Début novembre, Francis Langlois ne comparaît pas devant le Tribunal correctionnel de Thionville. Par contre, Crystal est là. Elle revient sur le 19 mars 2016… sur ces quelques minutes pendant lesquelles l’élu lui a porté un coup et l’a repoussée par la gorge alors qu’elle voulait lui prendre son discours. L’avocat de Francis Langlois plaide la relaxe pour son client. Le 7 décembre, Francis Langlois est, de nouveau, absent pour entendre sa condamnation à un mois de prison avec sursis. L’adjoint au maire est reconnu coupable de violences par personne dépositaire de l’autorité publique ayant entraîné une incapacité supérieure à huit jours. Fabien Engelmann considère cette condamnation « profondément injuste » et réitère sa confiance à son adjoint qui, poursuit le maire d'Hayange, « va bien évidemment faire appel et bénéficie donc toujours de la présomption d’innocence ».

Pour ces élus FN, la Guerre d'Algérie ne s'arrête aucunement le 19 mars 1962. Julien Sanchez est catégorique. Il faut « effacer » ce jour et « donner un nom qui rappellera la vraie histoire et qui ne blessera personne ». Le maire de Beaucaire explique vouloir « laver l'affront » de cette « date polémique », imposée par le gouvernement. Son interprétation historique est celle-ci : il s’agit de dire aux Français qui ont souffert là-bas, les harkis, les pieds noirs (un électorat visé par le FN) - ces hommes qui ont subi un « vrai crime contre l'humanité » - qu'il ne les oublie pas. Le fait d'avoir une « rue du 19 mars 1962 » peut être « considéré comme une insulte pour tous ceux qui son morts après ».

C'est indéniablement une gestion singulière d'un événement central et de son empreinte mémorielle dans le capital historique de l'extrême droite française. À Hayange, on ne fait pas que remettre en cause une histoire. On s’en prend physiquement à une jeune femme pour la faire taire.
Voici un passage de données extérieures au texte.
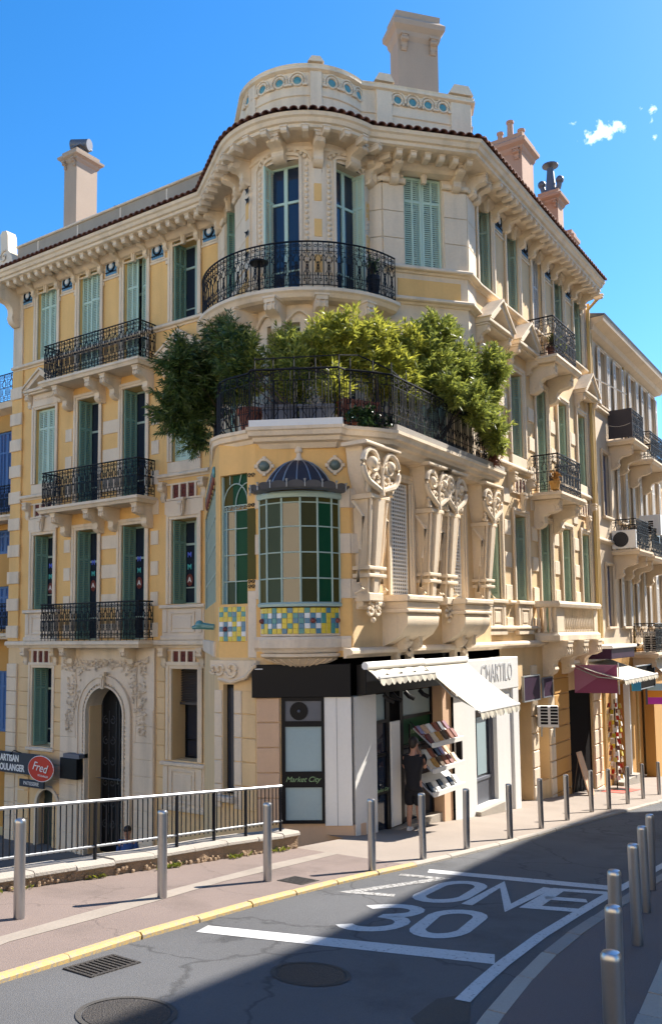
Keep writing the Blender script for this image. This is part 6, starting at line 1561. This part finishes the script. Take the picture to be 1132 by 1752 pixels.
sc = thing('privacy_screen', 'dark fabric screen tied to the upper balcony railing of the grey building', 'screen', T(31.2, 8.1, 6.9)); obj('screen_cloth', MB().box(31.19, 31.215, 7.64, 8.5, 6.9, 7.95), mat('dark_mesh', (.05, .045, .05), .9), sc); obj('screen_tie', MB().tube([(31.18, y, 7.42-.1*math.sin((y-7.64)*3.6)) for y in (7.7, 7.9, 8.1, 8.3, 8.45)], .008, 4), SHWH, sc)
for x, z in ((30.7, 11.2), (32.6, 11.4)):
    o = obj('chimney', MB().box(x+1-.35, x+1.35, 9.6, 10.3, 10.8, z+.6), CHIM, N); obj('chimney_pot', MB().lathe([(.12, 0), (.1, .4), (.28, .45), (.28, .5), (.0001, .52)], 10, (x+1, 9.95, z+.6)), ZINC, o)
aircon('air conditioner with round fan on the lower balcony of the grey building', T(31.45, 8.1, 2.87, -90), .85, .66, .30); aircon('pale air conditioner standing higher on the far right balcony', T(34.6, 7.9, 3.6, -90), .8, .8, .32, False); aircon('dark air conditioner behind the lowest railing of the grey building', T(34.4, 8.0, -.88, -90), .6, .75, .3, False)
t = sign_board('framed_sign', 'dark framed shop sign beside the cyan panel', T(32.6, 7.95, -1.75, 0), 2.6, .8, .08, DARK, GALV)
sign_board('cyan_sign', 'bright cyan sign panel below the small cream awning', T(31.0, 7.85, -1.9, -40), .35, .55, .06, CYAN)
obj('shop_door_frame', MB().box(30.4, 30.6, 8.4, 8.6, -6.2, -2.0).box(32.15, 32.3, 8.4, 8.6, -6.2, -2.0).box(31.2, 31.3, 8.6, 8.7, -6.2, -2.0), WHT, N)
obj('shop_step', MB().box(30.3, 32.6, 8.2, 8.7, -6.2, -5.25), CONC, N)
awning('awning', 'tall cream awning at the far right above the striped sign', T(34.2, 8.4, -.95), 2.6, .9, 1.0, CANVAS)
M = T(34.3, 7.7, -2.5, -70); t = thing('striped_sign', 'projecting shop sign striped pale blue, orange and fuchsia', 'sign', M)
for i, m in enumerate((LBLUE, ORA, FUCH)): obj('stripe', MB().box(-.55, .55, -.04, .04, .14-.26*i, .40-.26*i), m, t, M)
obj('sign_arm', MB().box(-.62, -.55, -.03, .03, -.4, .45), POTG, t, M)
b = MB(); b.tube([(29.6, 8.3, 6.0), (31.5, 7.9, 5.2)], .012, 4); tag(obj('flag_pole', MB().tube([(28.9, 8.45, 8.72), (30.4, 7.6, 8.25)], .025, 6), WHT), 'thin white pole jutting out between the two buildings', 'pole')
# a further house closes the view
N2 = thing('far_house', 'pale house with balconies just past the grey building', 'building', T(44, 11, -7)); obj('wall', MB().box(39.3, 52, 8.6, 18, -8, 7.2), YEL2, N2); obj('roof', MB().box(39.2, 52, 8.2, 18, 7.21, 7.45), ZINC, N2)
for x in (40.3, 42.3, 44.3):
    for z in (4.2, .4, -3): 
        o = obj('window', MB().box(x-.4, x+.4, 8.54, 8.6, z, z+2), SHWH, N2); obj('sill', MB().box(x-.5, x+.5, 8.42, 8.599, z-.1, z-.01), GREYST, o)
for z in (3.9, .1): balcony(T(0, 8.6, 0, 0), 39.5, 42, z, .9, 1.0, [39.9, 41.6], par=N2, m=GREYST)
# building at the far left edge, across the lower street
SHZ = ((4.4, 7.3), (.25, 1.75), (2.9, 3.75), (-3.3, -1.2))
L = thing('blue_shuttered_house', 'ochre house with blue shutters and iron balconies at the left edge', 'building', T(24, 30, -6.4))
FL2 = T(18.6, 40, 0, -90)
obj('wall', wall(0, 16.0, -6.5, 8.1, [(12.9, 14.6, a_, c_) for a_, c_ in SHZ], depth=.25), ORN, L, FL2); obj('wall', MB().box(18.95, 30, 24.0, 40, -6.5, 8.0), ORN, L)
obj('cornice', MB().sweep([(0, 7.9), (.4, 8.0), (.45, 8.2), (0, 8.25)], [(18.6, 40), (18.6, 23.9)]), STONE, L, I4)
for z in (4.2, .5, -.0): pass
for z in (4.15, .1): balcony(FL2, 12.5, 16.0, z, .7, 1.0, [13, 15.5], par=L)
obj('roof_railing', rail_mesh([(18.4, 40), (18.4, 23.9)], 1.05, 'roof_railing', cell=.4), None, L, T(0, 0, 8.25))
for z, z1 in SHZ:
    for x in (13.11, 13.54, 13.97, 14.39): obj('shutter', leaf_mesh(.42, z1-z, BLUS), None, L, FL2 @ Matrix.Translation((x, .1, z)))

# ================================================================== planters and plants on the balconies
def pot(x, y, z, r, h, label, m=POTM):
    t = thing('flower_pot', label, 'flower pot', T(x, y, z)); b = MB().lathe([(r*.7, 0), (r*.95, h*.8), (r*1.08, h*.8), (r*1.1, h), (r*.95, h), (r*.9, h*.85)], 16); obj('pot', b, m, t, WM[t.name], True); obj('soil', MB().lathe([(.0001, h*.86), (r*.92, h*.86)], 12), BARK, t, WM[t.name]); return t
def trough(x, y, z, a, w, d, h, label, m):
    t = thing('planter_trough', label, 'planter', T(x, y, z, a)); b = MB(); b.add([(-w*.47, -d*.42, 0), (w*.47, -d*.42, 0), (w*.47, d*.42, 0), (-w*.47, d*.42, 0), (-w/2, -d/2, h), (w/2, -d/2, h), (w/2, d/2, h), (-w/2, d/2, h)], [(0,1,5,4), (1,2,6,5), (2,3,7,6), (3,0,4,7), (0,3,2,1)]); b.box(-w/2-.02, w/2+.02, -d/2-.02, d/2+.02, h-.05, h-.001)
    obj('trough', b, m, t, WM[t.name]); obj('soil', MB().box(-w/2+.03, w/2-.03, -d/2+.03, d/2-.03, h, h+.01), BARK, t, WM[t.name]); return t
pot(12.62, 10.2, 3.8, .24, .5, 'terracotta pot behind the railing at the left end of the terrace')
trough(12.66, 9.52, 3.8, -58, .66, .3, .46, 'grey planter box under the middle bush, left of its pair', POTG); trough(13.02, 8.93, 3.8, -58, .66, .3, .46, 'grey planter box under the middle bush, right of its pair', POTG)
trough(13.75, 8.48, 4.0, -28, .75, .3, .42, 'terracotta trough above the trailing ivy on the terrace corner', POTM)
trough(15.3, 8.4, 3.8, 0, 1.2, .4, .42, 'long grey trough under the right hand bush, nearer the corner', POTG); trough(17.4, 8.4, 3.8, 0, 1.2, .4, .42, 'long grey trough under the right hand bush, farther end', POTG)
pot(14.2, 12.0, 3.8, .3, .5, 'terracotta pot of the dark conifer at the left of the terrace')
def leaf(b, p, d, l, wd, q):
    d = d.normalized(); s = d.cross(Vector((q.uniform(-1, 1), q.uniform(-1, 1), q.uniform(-.2, 1)))); s = s.normalized() if s.length > .01 else Vector((1, 0, 0)); nrm = d.cross(s)
    m = p+d*l*.5; e = p+d*l-Vector((0, 0, l*.15)); n = len(b.v)
    b.v += [tuple(p), tuple(m+s*wd+nrm*wd*.3), tuple(e), tuple(m-s*wd+nrm*wd*.3)]; b.f += [(n, n+1, n+2), (n, n+2, n+3)]; b.mi += [0, 0]
def bush(name, label, base, lobes, n_cl, per, l, wd, m, seed, up=.4, stems=7, cat='bush', gap=.0, droop=0):
    t = thing(name, label, cat, T(*base)); q = random.Random(seed); b = MB(); tot = sum(rx_*ry_*rz_ for _, (rx_, ry_, rz_) in lobes); tips = []
    for c, (rx_, ry_, rz_) in lobes:
        k = max(1, int(n_cl*rx_*ry_*rz_/tot)); c = Vector(c)
        for i in range(k):
            v = Vector((q.gauss(0, 1), q.gauss(0, 1), q.gauss(0, 1))).normalized()*(q.random()**.42)*q.uniform(.85, 1.12)
            p = c+Vector((v.x*rx_, v.y*ry_, v.z*rz_)); axis = Vector((v.x, v.y, v.z*.6+up)).normalized(); tips.append(p)
            for j in range(per):
                off_ = -axis*q.random()*l*2.2; d = (axis*.75+Vector((q.gauss(0, .5), q.gauss(0, .5), q.gauss(0, .42)-droop)))
                leaf(b, p+off_, d, l*q.uniform(.65, 1.25), wd*q.uniform(.8, 1.2), q)
    o = obj('foliage', b, m, t, fix=False); bb = Vector(base); s = MB()
    for i in range(stems):
        e = tips[q.randrange(len(tips))]; mid = bb*.5+e*.5+Vector((q.uniform(-.12, .12), q.uniform(-.12, .12), .05)); s.tube([bb+Vector((q.uniform(-.15, .15), q.uniform(-.15, .15), 0)), mid, e], [.022, .014, .006], 5)
    obj('stem', s, BARK, t); return t
bush('conifer_shrub', 'dark feathery conifer shrub hanging over the left end of the terrace', (14.2, 12.0, 4.2), [((13.7, 12.35, 5.5), (.85, .85, .95)), ((13.25, 12.75, 4.9), (.6, .65, .75)), ((13.7, 11.8, 6.3), (.55, .6, .6)), ((13.3, 12.25, 4.25), (.35, .5, .65)), ((12.95, 10.9, 5.2), (.4, .5, .7)), ((13.2, 11.2, 6.0), (.5, .55, .6)), ((12.9, 12.3, 5.6), (.6, .5, .9))], 1150, 34, .16, .014, LEAF_D, 1, up=.2, droop=.1)
bush('bright_shrub', 'yellow green shrub in the middle left of the terrace, sunlit', (13.0, 9.5, 4.2), [((13.5, 10.1, 5.5), (.42, .45, .75)), ((13.2, 10.75, 5.35), (.4, .45, .75)), ((13.45, 11.3, 5.5), (.4, .4, .7)), ((13.35, 9.6, 5.15), (.45, .42, .75)), ((13.6, 9.9, 5.8), (.35, .35, .45))], 520, 34, .17, .015, LEAF_M, 2, up=.7)
bush('oleander', 'tall pale green oleander in the centre of the terrace', (13.5, 8.9, 4.2), [((13.9, 9.35, 5.7), (.55, .55, .85)), ((14.3, 9.0, 5.8), (.55, .55, .8)), ((14.2, 9.3, 6.15), (.4, .45, .4)), ((13.5, 8.85, 4.75), (.4, .35, .5))], 460, 34, .18, .016, LEAF_B, 3, up=.7)
bush('oleander', 'broad oleander over the terracotta trough, right of the centre', (14.6, 8.5, 4.2), [((15.0, 8.75, 5.6), (.7, .5, .9)), ((15.3, 8.9, 6.25), (.6, .5, .5)), ((14.7, 8.95, 6.0), (.45, .45, .5)), ((15.4, 8.35, 5.2), (.6, .4, .8)), ((15.9, 8.5, 6.2), (.5, .45, .5))], 620, 34, .17, .016, LEAF_B, 4, up=.5)
bush('oleander', 'large glossy bush spilling over the right hand terrace railing', (17.0, 8.4, 4.2), [((16.7, 8.35, 5.9), (1.0, .55, 1.0)), ((17.7, 8.05, 5.75), (.9, .5, 1.0)), ((18.4, 7.85, 5.5), (.65, .45, .9)), ((17.0, 8.3, 6.75), (.8, .5, .45)), ((18.3, 7.7, 4.7), (.45, .35, .55)), ((15.9, 8.5, 5.6), (.6, .5, .9)), ((18.5, 7.6, 6.2), (.55, .45, .6)), ((16.5, 7.75, 5.2), (.6, .3, .5)), ((17.4, 7.6, 5.0), (.7, .35, .6)), ((18.3, 7.5, 4.6), (.6, .3, .6))], 1600, 34, .16, .017, LEAF_M, 5, up=.4)
bush('dry_shrub', 'reddish drying shrub at the right corner of the terrace railing', (18.5, 8.1, 3.85), [((18.6, 7.75, 4.2), (.3, .22, .4))], 30, 20, .14, .012, TERRA, 6, stems=4)
bush('ivy', 'dark trailing ivy spilling over the terrace corner below the trough', (13.75, 8.4, 4.3), [((13.55, 8.12, 4.05), (.5, .16, .26)), ((14.1, 7.95, 4.0), (.3, .16, .25)), ((13.25, 8.3, 4.05), (.2, .15, .16))], 130, 12, .075, .032, LEAF_I, 7, up=.1, droop=.5)
bush('balcony_plant', 'leafy plant at the right end of the round balcony', (18.3, 9.75, 7.75), [((18.3, 9.6, 8.5), (.3, .25, .6)), ((18.6, 9.4, 8.1), (.22, .22, .4))], 60, 14, .09, .016, LEAF_M, 8, up=.6); pot(18.3, 9.75, 7.73, .17, .3, 'small terracotta pot at the right end of the round balcony')
bush('balcony_plant', 'small dark potted plant on the round balcony by the right window', (16.6, 9.75, 8.2), [((16.6, 9.75, 8.55), (.25, .2, .2))], 30, 16, .1, .014, LEAF_D, 9, up=.7); pot(16.6, 9.75, 7.73, .15, .5, 'dark pot on the round balcony by the right window', BLK)
t = thing('balcony_table', 'small round dark table on the turret balcony', 'table', T(14.85, 11.75, 7.73)); obj('table_top', MB().lathe([(.0001, .70), (.22, .70), (.22, .73), (.0001, .73)], 18), BLK, t, WM[t.name]); obj('leg', MB().tube([(0, 0, 0), (0, 0, .70)], .025, 6), BLK, t, WM[t.name]); obj('foot', MB().lathe([(.16, 0), (.03, .04)], 10), BLK, t, WM[t.name])
for i, x in enumerate((23.3, 23.65, 24.05)):
    pot(x, 7.85, 7.76, .13, .26, ('dark pot at the near corner of the upper street balcony', 'dark pot second along the upper street balcony', 'dark pot third along the upper street balcony')[i], TERRA)
    bush('balcony_plant', ('pale leafy plant at the near corner of the upper street balcony', 'pale leafy plant second along the upper street balcony', 'green plant third along the upper street balcony')[i], (x, 7.85, 8.0), [((x, 7.8, 8.28), (.2, .16, .26))], 26, 16, .09, .016, LEAF_M if i else LEAF_W, 20+i, up=.6)
t = pot(23.05, 7.8, 3.88, .15, .24, 'orange pot at the corner of the lower street balcony', ORN); bush('balcony_plant', 'dry orange plant at the corner of the lower street balcony', (23.05, 7.8, 4.1), [((22.95, 7.75, 4.25), (.2, .15, .18))], 18, 14, .08, .018, ORN, 31)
Crystal se dit aujourd'hui « soulagée » par la décision de justice. Elle sait aussi que, même si la « condamnation est là, l'appel va prendre du temps ». Comme elle l'a expliqué au tribunal, elle ne parvient toujours pas à voir Francis Langlois. Ces quelques minutes restent un « traumatisme » pour elle. En même temps, la lycéenne insiste sur un fait : que ce verdict mette un « terme au mal que ce représentant du FN peut faire ».